Slate ran an interesting piece that argued Hillary failed because she wasn't enough of a feminist. She fell into the trap of trying too hard to be "one of the boys," slamming back whiskey shots, talking in that deep chest voice that ultimately grates on your nerves, never for one minute backing off of her vote to send boys my son's age to die in Iraq. Blaming her failures not on herself but on our gender bias, she didn't embrace a more relevant feminism that affirms the value of being female. It is not advancing the cause if you advocate that women aspire to be men or even mannish in the worst aspects: hawkish, arrogant, combative, patronizing.

Yes, it was doubly sad the day Obama clinched the nomination and Hillary finally read the delegate count on the wall, also was the anniversary of the 19th Amendment's ratification. Who scripted this? The first serious woman contender for President sees her hopes dashed with finality on the anniversary of women getting the vote.

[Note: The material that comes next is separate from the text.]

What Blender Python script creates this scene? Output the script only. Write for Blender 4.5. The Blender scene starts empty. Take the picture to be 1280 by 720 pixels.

And yet, there's a lesson in history, too. The women's suffrage movement was inspired by the Abolitionists who succeeded in overturning slavery. So, it stands to reason that a black man would have a real chance of becoming president long before a woman in this country.

And here's another lesson if we're willing to learn from someone outside our borders. Mary Robinson, former President of Ireland. Former United Nations High Commissioner on Human Rights. Current member of The Elders. What a cool, strong, powerful, extraordinarily talented and intelligent woman leader. When she speaks about human rights, international law and the right of every person to be treated with dignity, she shows the creativity and imagination that a woman could bring to the highest office in a nation and the global community.

I don't think women have to vote for a woman if she's the wrong person for the job. If Mary Robinson was running, I'd vote for her. Obama is the next-best thing, though.